#### Records to process
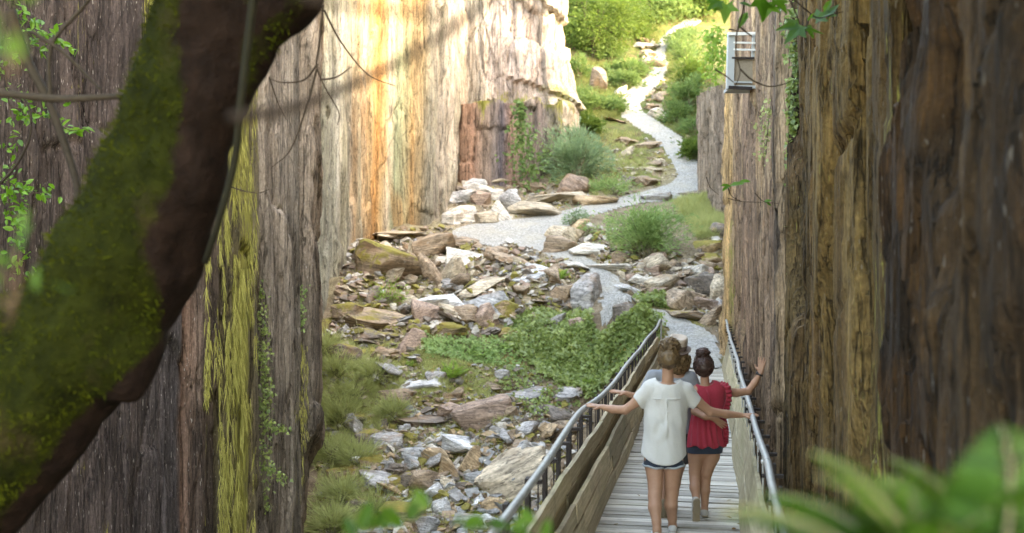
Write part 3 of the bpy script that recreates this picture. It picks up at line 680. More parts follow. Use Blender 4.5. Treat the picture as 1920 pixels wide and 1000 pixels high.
def surface_nets(Fd, lo, h):
    s = Fd < 0; n = Fd.shape
    c = [s[i:n[0] - 1 + i, j:n[1] - 1 + j, k:n[2] - 1 + k] for i in (0, 1) for j in (0, 1) for k in (0, 1)]
    cnt = sum(x.astype(np.int8) for x in c); act = (cnt > 0) & (cnt < 8)
    ids = np.full(act.shape, -1, np.int64); I = np.argwhere(act); ids[act] = np.arange(len(I))
    P = np.zeros((len(I), 3)); w = np.zeros(len(I)); off = [(i, j, k) for i in (0, 1) for j in (0, 1) for k in (0, 1)]
    vals = np.stack([Fd[I[:, 0] + o[0], I[:, 1] + o[1], I[:, 2] + o[2]] for o in off], 1).astype(float)
    for a in range(8):
        for b in range(a + 1, 8):
            if sum(abs(off[a][q] - off[b][q]) for q in range(3)) != 1: continue
            x = (vals[:, a] < 0) != (vals[:, b] < 0); t = np.where(x, vals[:, a] / np.where(x, vals[:, a] - vals[:, b], 1), 0)
            P += np.where(x[:, None], np.array(off[a]) + t[:, None] * (np.array(off[b]) - np.array(off[a])), 0); w += x
    V = np.asarray(lo)[None] + (I + P / w[:, None]) * h
    Q = []
    for axx in range(3):
        u, v = [(1, 2), (2, 0), (0, 1)][axx]
        sa = [slice(0, -1) if q == axx else slice(1, -1) for q in range(3)]; sb = [slice(1, None) if q == axx else slice(1, -1) for q in range(3)]
        A = s[tuple(sa)]; B = s[tuple(sb)]
        for flip, msk in ((False, A & ~B), (True, ~A & B)):
            E = np.argwhere(msk)
            if not len(E): continue
            E = E + np.array([0 if q == axx else 1 for q in range(3)])
            du = np.eye(3, dtype=int)[u]; dv = np.eye(3, dtype=int)[v]
            q = [E - du - dv, E - dv, E, E - du]; q = np.stack([ids[x[:, 0], x[:, 1], x[:, 2]] for x in q], 1)
            Q.append(q[:, ::-1] if flip else q)
    Q = np.concatenate(Q); Q = Q[(Q >= 0).all(1)]
    return V, Q
def body(name, prims, h, k, mat, parent=None, post=None, attrs=None, pad=.05):
    pts = np.array([p[0] for p in prims] + [p[2] for p in prims], float); rr = max(max(p[1], p[3]) * max(p[4] if len(p) > 4 else (1,)) for p in prims)
    r = np.array([max(p[1], p[3]) * max(p[4] if len(p) > 4 else (1,)) for p in prims] * 2)[:, None]
    lo = (pts - r).min(0) - pad; hi = (pts + r).max(0) + pad
    Fd, ax = sdf_field(prims, lo, hi, h, k, post); V, Q = surface_nets(Fd, lo, h)
    me = mesh_np(name, V, Q, True, {kk: f(V) for kk, f in (attrs or {}).items()})
    return link(name, me, parent, None, mat)
class Fig:                                   # joints of a figure given where the photo shows them, at the figure's own depth
    def __init__(s, Y): s.Y = Y
    def __call__(s, px, py, dy=0.): return np.array(at(px, py, s.Y + dy))
def limb(J, r, **k): return [(J[i], r[i], J[i + 1], r[i + 1]) + ((k['S'],) if 'S' in k else ()) for i in range(len(J) - 1)]
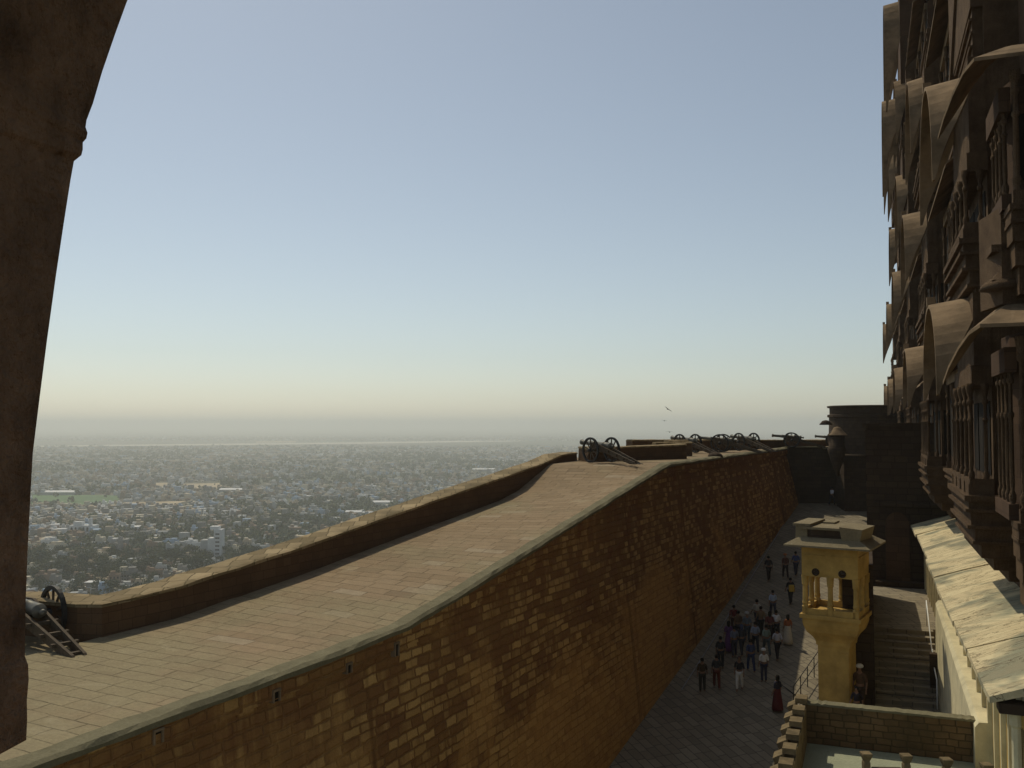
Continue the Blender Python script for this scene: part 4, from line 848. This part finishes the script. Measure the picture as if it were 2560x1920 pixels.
# trees
def tree_meshes(seed,h,w,col):
    r=random.Random(seed); tr=MB(); tr.lathe((0,0,-1),[(.35,0),(.28,h*.3),(.2,h*.5),(.06,h*.8)],7)
    for k in range(4):
        a=2*pi*k/4+r.random(); tr.tube((0,0,h*.3+k*.4),(cos(a)*w*.35,sin(a)*w*.35,h*.65),.13,5,r2=.04)
    cr=MB(); cl=[(r.uniform(-1,1)*w*.36,r.uniform(-1,1)*w*.36,h*r.uniform(.45,.85),r.uniform(.16,.3)*w) for _ in range(9)]
    for (cx_,cy_,cz_,rr_) in cl:
        for _ in range(42):
            d=Vector((r.gauss(0,1),r.gauss(0,1),r.gauss(0,.8))).normalized()*rr_*r.uniform(.6,1.05); c=Vector((cx_,cy_,cz_))+d
            q=Vector((r.gauss(0,1),r.gauss(0,1),r.gauss(0,1))).normalized(); a_=q.orthogonal().normalized()*r.uniform(.35,.7); b_=q.cross(a_)
            cr.add([tuple(c+a_),tuple(c+b_*.7),tuple(c-a_),tuple(c-b_*.7)],[(0,1,2,3)])
    return tr,cr
gm=[plain('leaves_dark_green',(.045,.062,.026),.8,.4,.25,0,0),plain('leaves_olive_green',(.085,.095,.035),.8,.35,.25,0,0),plain('leaves_dusty_green',(.07,.085,.05),.8,.35,.25,0,0)]
TV=[]
for i,(h,w) in enumerate([(9,9),(12,11),(7,8),(14,9)]):
    a,c=tree_meshes(i+3,h,w,0); x=a.build('trunk',M['wood']); y=c.build('crown',gm[i%3]); TV.append((x.data,y.data)); bpy.data.objects.remove(x); bpy.data.objects.remove(y)
tc_=[]
for k in range(22000):
    u=R2.random(); Y=620*(9500/620)**u; X=R2.uniform(-.62,.36)*Y; p=park(X,Y)
    if (p<.16 and R2.random()<(.86 if Y<1100 else .72)) or (p>=.16 and R2.random()<.15): continue
    px,py=pix((X,Y,CITYZ+6)); vis_=(30<px<1520) and py<parapet_y(px)+12
    if vis_: 
        g0,g1=pix((X,Y,CITYZ))
        if 1103<g1<1117: continue
        if 75<g0<300 and 1240<g1<1268 and R2.random()<.8: continue
        if (300<g0<470 and 1252<g1<1272) or (385<g0<425 and 1205<g1<1222) or (455<g0<555 and 1205<g1<1224): continue
        tc_.append((Y,X,p))
tc_.sort(); near=tc_[:290]; fart=tc_[290:]
TN=['bushy dark green','broad olive green','small dusty green','tall dark']
for i,(Y,X,p) in enumerate(near):
    v=R2.randrange(4); px,_=pix((X,Y,CITYZ)); where='near the near cannon' if px<260 else ('below the bend of the parapet' if px<450 else 'beyond the climbing parapet')
    t=thing('tree',f'{TN[v]} tree among town houses {where}','tree',(X,Y,CITYZ),R2.uniform(0,6),'trees among the town houses'); s_=R2.uniform(.8,1.3); t.scale=(s_,s_,s_)
    for nm,me in zip(('trunk','crown'),TV[v]): o=bpy.data.objects.new(nm,me); COL.objects.link(o); o.parent=t
fb=MB()
for (Y,X,p) in fart:
    s_=R2.uniform(3.5,7.5)*(1 if Y<2500 else 1.7); mi=R2.randrange(3); N=9 if Y<2500 else 5
    for _ in range(N):
        c=Vector((X+R2.gauss(0,s_*.45),Y+R2.gauss(0,s_*.45),CITYZ+R2.uniform(.2,1.15)*s_)); r_=s_*R2.uniform(.25,.5)
        vs=[c+Vector((r_*R2.uniform(.7,1.2),0,R2.uniform(-.3,.3)*r_)),c+Vector((0,r_*R2.uniform(.7,1.2),R2.uniform(-.3,.3)*r_)),c+Vector((-r_*R2.uniform(.7,1.2),0,R2.uniform(-.3,.3)*r_)),c+Vector((0,-r_*R2.uniform(.7,1.2),R2.uniform(-.3,.3)*r_)),c+Vector((0,0,r_)),c-Vector((0,0,r_))]
        fb.add([tuple(q) for q in vs],[(0,1,4),(1,2,4),(2,3,4),(3,0,4),(1,0,5),(2,1,5),(3,2,5),(0,3,5)],mi)
tag(fb.build('distant_trees',gm),'dark tree cover spread between the distant houses of the plain','trees','distant town','stuff')
# ------------------------------------------------------------------ haze
b=MB(); b.box((-90000,-90000,CITYZ-1),(90000,90000,64)); hz=bpy.data.materials.new('dusty_air'); hz.use_nodes=True; nt=hz.node_tree
for n_ in list(nt.nodes):
    if n_.type!='OUTPUT_MATERIAL': nt.nodes.remove(n_)
pv=nt.nodes.new('ShaderNodeVolumePrincipled'); pv.inputs['Color'].default_value=(.96,.98,.93,1); pv.inputs['Density'].default_value=.00020; pv.inputs['Anisotropy'].default_value=.35
nt.links.new(pv.outputs[0],[n_ for n_ in nt.nodes if n_.type=='OUTPUT_MATERIAL'][0].inputs['Volume'])
tag(b.build('haze',hz),kind='stuff')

#### Exercise goal
Write out every line of the entries that holds the word "script".

#### Result of the task
Write part 3 of the bpy script that recreates this picture. It picks up at line 680. More parts follow. Use Blender 4.5. Treat the picture as 1920 pixels wide and 1000 pixels high.
Continue the Blender Python script for this scene: part 4, from line 848. This part finishes the script. Measure the picture as if it were 2560x1920 pixels.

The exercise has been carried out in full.